GOAL ::
Transcribe the material word for word, but without the images.

DATA ::
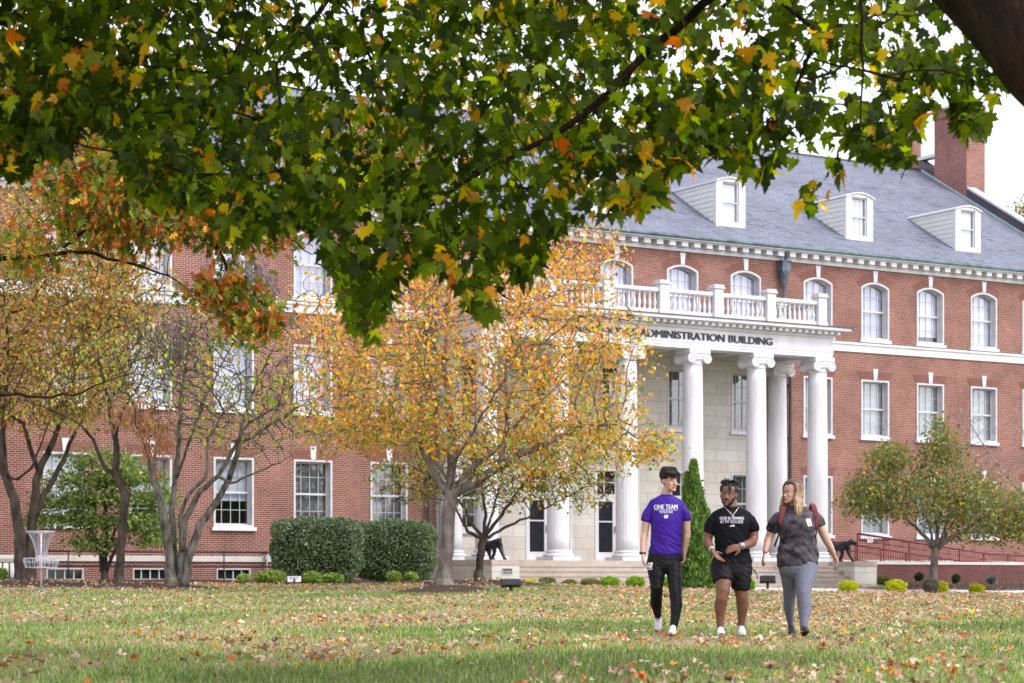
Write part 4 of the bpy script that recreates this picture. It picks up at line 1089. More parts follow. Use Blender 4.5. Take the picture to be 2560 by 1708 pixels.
# oak bough hanging in from the left, trunk outside the frame
Y5 = 27.0
tb = np.array([-9.2, 27.5, 0.05])
P_ = [tb, tb + [.1, 0, 1.5], tb + [.3, 0, 3.2], tb + [.6, -.2, 5.0], tb + [.9, -.3, 7.5]]
lim = [(P_, [.42, .36, .32, .27, .16], None),
       (*limb(Y5, (-480, 640, .09, .3), (-200, 655, .06, .2), (60, 645, .036), (180, 632, .03), (300, 652, .022), (420, 690, .014), (520, 760, .008)), 0),
       (*limb(Y5, (-500, 560, .15, .3), (-150, 420, .12, .2), (100, 380, .09), (300, 330, .07, -.3), (450, 300, .05, -.4), (700, 330, .03, -.5)), 0),
       (*limb(Y5, (380, 300, .05, -.4), (500, 400, .04, -.2), (562, 520, .035), (545, 620, .03), (580, 700, .022), (640, 770, .012), (720, 830, .007)), 0),
       (*limb(Y5, (450, 300, .04, -.4), (620, 510, .025, -.3), (720, 590, .015), (780, 640, .008)), 0),
       (*limb(Y5, (-480, 900, .06, .4), (-200, 985, .035, .2), (100, 990, .022), (180, 990, .018), (260, 955, .010, -.2), (340, 930, .006)), 0),
       (*limb(Y5, (180, 500, .04, .2), (230, 560, .03), (160, 620, .02, -.2)), 0)]
blobs = [(330, 510, Y5, 230, 110, 1.2, 4), (620, 560, Y5, 150, 90, .8, 1.6), (250, 400, Y5, 300, 90, 1.2, 2.4), (560, 725, Y5, 110, 50, .5, .75), (640, 800, Y5, 95, 40, .4, .6), (100, 620, Y5, 160, 60, .8, .5), (900, 420, Y5, 200, 160, 1.4, 2), (1250, 250, Y5 + 1, 260, 200, 1.5, 1.2)]
oak2 = [(.15, .21, .02), (.26, .30, .03), (.58, .17, .03), (.70, .34, .03), (.07, .11, .012), (.38, .10, .02)]
build_tree('oak_tree', tb, lim, blobs, 1700, 'bark_dark', 'nearer oak whose rust tipped boughs reach in from the left under the dark canopy', 'tree',
           leaf=dict(per=6, spread=.10, size=.115, tmpl=OAK, cols=oak2, wts=[4, 3, 3, 1.6, 2, 1.3], mats='leaf', droop=.8), step=.14, infl=1.2, kill=.14, r0=.004, seed=25, trop=(0, 0, -.03))

# far tree behind the right gable
YF = 118.0
lim = [(*limb(YF, (2600, 1440, .5), (2600, 1100, .4), (2590, 800, .3), (2585, 650, .15)), None)]
build_tree('distant_tree', W(2600, 1440, YF), lim, [(2600, 700, YF, 110, 200, 3, 3), (2570, 560, YF, 60, 65, 2, 1)], 700, 'bark_brown', 'olive brown tree top showing behind the right gable of the hall', 'tree',
           leaf=dict(per=14, spread=.35, size=.2, tmpl=OVAL, cols=[(.30, .24, .08), (.24, .23, .07), (.36, .24, .12)], wts=[3, 3, 2], mats='leaf'), step=.6, infl=4, kill=.6, r0=.015, seed=26)
print('trees', time.time() - T0)

# ---- the near maple canopy overhead
env = [(-300, 420), (0, 440), (60, 445), (90, 385), (160, 395), (200, 310), (270, 330), (340, 490), (420, 520), (480, 500), (560, 610), (640, 600), (720, 560), (790, 600), (850, 750), (880, 835), (950, 845), (1000, 690), (1080, 680), (1150, 720),
       (1190, 820), (1230, 800), (1260, 715), (1350, 690), (1370, 620), (1440, 560), (1520, 550), (1580, 540), (1640, 530), (1660, 440), (1720, 430), (1790, 400), (1850, 440), (1930, 460), (1955, 350), (1975, 370), (2000, 530), (2040, 540),
       (2090, 470), (2150, 410), (2190, 420), (2270, 455), (2290, 380), (2310, 290), (2350, 270), (2380, 300), (2410, 345), (2440, 355), (2475, 300), (2490, 235), (2560, 215), (2900, 200)]
ex, ey = np.array(env, float).T
rng = np.random.default_rng(77)
def canopy_points(n):
    out = []
    while sum(len(o) for o in out) < n:
        k = 20000
        px = rng.uniform(-350, 2850, k); lo = np.interp(px, ex, ey)
        u = rng.random(k); py = lo - 18 - (lo + 500) * u ** 1.15
        edge = (lo - py)
        thick = np.clip(edge / 320, 0.12, 1)
        Y = 11.3 + rng.random(k) * np.interp(px, [0, 900, 1700], [6.5, 5.5, 3.6]) * thick
        P = np.stack([(px - CX) / F * Y, Y, CAMZ + (HY - py) / F * Y], 1)
        # clumps and gaps from a smooth 3-D field
        f = np.zeros(k)
        for (a, b_, c, ph, w_) in FW: f += w_ * np.sin(P[:, 0] * a + P[:, 1] * b_ + P[:, 2] * c + ph)
        dens = .82 + .42 * f
        dens -= .36 * smooth(px, 1500, 1850) + .16 * smooth(px, 450, 620) * (1 - smooth(px, 900, 1050)) * (py < 260)
        dens += .45 * (1 - smooth(px, 380, 640)) + .12 * (1 - smooth(px, 1150, 1400)) - .05
        dens -= .55 * np.exp(-((px - 2090) / 75) ** 2 - ((py - 165) / 60) ** 2) + .5 * np.exp(-((px - 1890) / 50) ** 2 - ((py - 95) / 50) ** 2) + .45 * np.exp(-((px - 1800) / 50) ** 2 - ((py - 80) / 70) ** 2)
        ok = rng.random(k) < dens
        ok &= ~((px > 2350) & (py > 300 + 0 * px) & (px > 2500))
        out.append(P[ok])
    return np.concatenate(out)[:n]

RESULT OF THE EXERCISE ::
Write part 4 of the bpy script that recreates this picture. It picks up at line 1089. More parts follow. Use Blender 4.5. Take the picture to be 2560 by 1708 pixels.
# oak bough hanging in from the left, trunk outside the frame
Y5 = 27.0
tb = np.array([-9.2, 27.5, 0.05])
P_ = [tb, tb + [.1, 0, 1.5], tb + [.3, 0, 3.2], tb + [.6, -.2, 5.0], tb + [.9, -.3, 7.5]]
lim = [(P_, [.42, .36, .32, .27, .16], None),
       (*limb(Y5, (-480, 640, .09, .3), (-200, 655, .06, .2), (60, 645, .036), (180, 632, .03), (300, 652, .022), (420, 690, .014), (520, 760, .008)), 0),
       (*limb(Y5, (-500, 560, .15, .3), (-150, 420, .12, .2), (100, 380, .09), (300, 330, .07, -.3), (450, 300, .05, -.4), (700, 330, .03, -.5)), 0),
       (*limb(Y5, (380, 300, .05, -.4), (500, 400, .04, -.2), (562, 520, .035), (545, 620, .03), (580, 700, .022), (640, 770, .012), (720, 830, .007)), 0),
       (*limb(Y5, (450, 300, .04, -.4), (620, 510, .025, -.3), (720, 590, .015), (780, 640, .008)), 0),
       (*limb(Y5, (-480, 900, .06, .4), (-200, 985, .035, .2), (100, 990, .022), (180, 990, .018), (260, 955, .010, -.2), (340, 930, .006)), 0),
       (*limb(Y5, (180, 500, .04, .2), (230, 560, .03), (160, 620, .02, -.2)), 0)]
blobs = [(330, 510, Y5, 230, 110, 1.2, 4), (620, 560, Y5, 150, 90, .8, 1.6), (250, 400, Y5, 300, 90, 1.2, 2.4), (560, 725, Y5, 110, 50, .5, .75), (640, 800, Y5, 95, 40, .4, .6), (100, 620, Y5, 160, 60, .8, .5), (900, 420, Y5, 200, 160, 1.4, 2), (1250, 250, Y5 + 1, 260, 200, 1.5, 1.2)]
oak2 = [(.15, .21, .02), (.26, .30, .03), (.58, .17, .03), (.70, .34, .03), (.07, .11, .012), (.38, .10, .02)]
build_tree('oak_tree', tb, lim, blobs, 1700, 'bark_dark', 'nearer oak whose rust tipped boughs reach in from the left under the dark canopy', 'tree',
           leaf=dict(per=6, spread=.10, size=.115, tmpl=OAK, cols=oak2, wts=[4, 3, 3, 1.6, 2, 1.3], mats='leaf', droop=.8), step=.14, infl=1.2, kill=.14, r0=.004, seed=25, trop=(0, 0, -.03))

# far tree behind the right gable
YF = 118.0
lim = [(*limb(YF, (2600, 1440, .5), (2600, 1100, .4), (2590, 800, .3), (2585, 650, .15)), None)]
build_tree('distant_tree', W(2600, 1440, YF), lim, [(2600, 700, YF, 110, 200, 3, 3), (2570, 560, YF, 60, 65, 2, 1)], 700, 'bark_brown', 'olive brown tree top showing behind the right gable of the hall', 'tree',
           leaf=dict(per=14, spread=.35, size=.2, tmpl=OVAL, cols=[(.30, .24, .08), (.24, .23, .07), (.36, .24, .12)], wts=[3, 3, 2], mats='leaf'), step=.6, infl=4, kill=.6, r0=.015, seed=26)
print('trees', time.time() - T0)

# ---- the near maple canopy overhead
env = [(-300, 420), (0, 440), (60, 445), (90, 385), (160, 395), (200, 310), (270, 330), (340, 490), (420, 520), (480, 500), (560, 610), (640, 600), (720, 560), (790, 600), (850, 750), (880, 835), (950, 845), (1000, 690), (1080, 680), (1150, 720),
       (1190, 820), (1230, 800), (1260, 715), (1350, 690), (1370, 620), (1440, 560), (1520, 550), (1580, 540), (1640, 530), (1660, 440), (1720, 430), (1790, 400), (1850, 440), (1930, 460), (1955, 350), (1975, 370), (2000, 530), (2040, 540),
       (2090, 470), (2150, 410), (2190, 420), (2270, 455), (2290, 380), (2310, 290), (2350, 270), (2380, 300), (2410, 345), (2440, 355), (2475, 300), (2490, 235), (2560, 215), (2900, 200)]
ex, ey = np.array(env, float).T
rng = np.random.default_rng(77)
def canopy_points(n):
    out = []
    while sum(len(o) for o in out) < n:
        k = 20000
        px = rng.uniform(-350, 2850, k); lo = np.interp(px, ex, ey)
        u = rng.random(k); py = lo - 18 - (lo + 500) * u ** 1.15
        edge = (lo - py)
        thick = np.clip(edge / 320, 0.12, 1)
        Y = 11.3 + rng.random(k) * np.interp(px, [0, 900, 1700], [6.5, 5.5, 3.6]) * thick
        P = np.stack([(px - CX) / F * Y, Y, CAMZ + (HY - py) / F * Y], 1)
        # clumps and gaps from a smooth 3-D field
        f = np.zeros(k)
        for (a, b_, c, ph, w_) in FW: f += w_ * np.sin(P[:, 0] * a + P[:, 1] * b_ + P[:, 2] * c + ph)
        dens = .82 + .42 * f
        dens -= .36 * smooth(px, 1500, 1850) + .16 * smooth(px, 450, 620) * (1 - smooth(px, 900, 1050)) * (py < 260)
        dens += .45 * (1 - smooth(px, 380, 640)) + .12 * (1 - smooth(px, 1150, 1400)) - .05
        dens -= .55 * np.exp(-((px - 2090) / 75) ** 2 - ((py - 165) / 60) ** 2) + .5 * np.exp(-((px - 1890) / 50) ** 2 - ((py - 95) / 50) ** 2) + .45 * np.exp(-((px - 1800) / 50) ** 2 - ((py - 80) / 70) ** 2)
        ok = rng.random(k) < dens
        ok &= ~((px > 2350) & (py > 300 + 0 * px) & (px > 2500))
        out.append(P[ok])
    return np.concatenate(out)[:n]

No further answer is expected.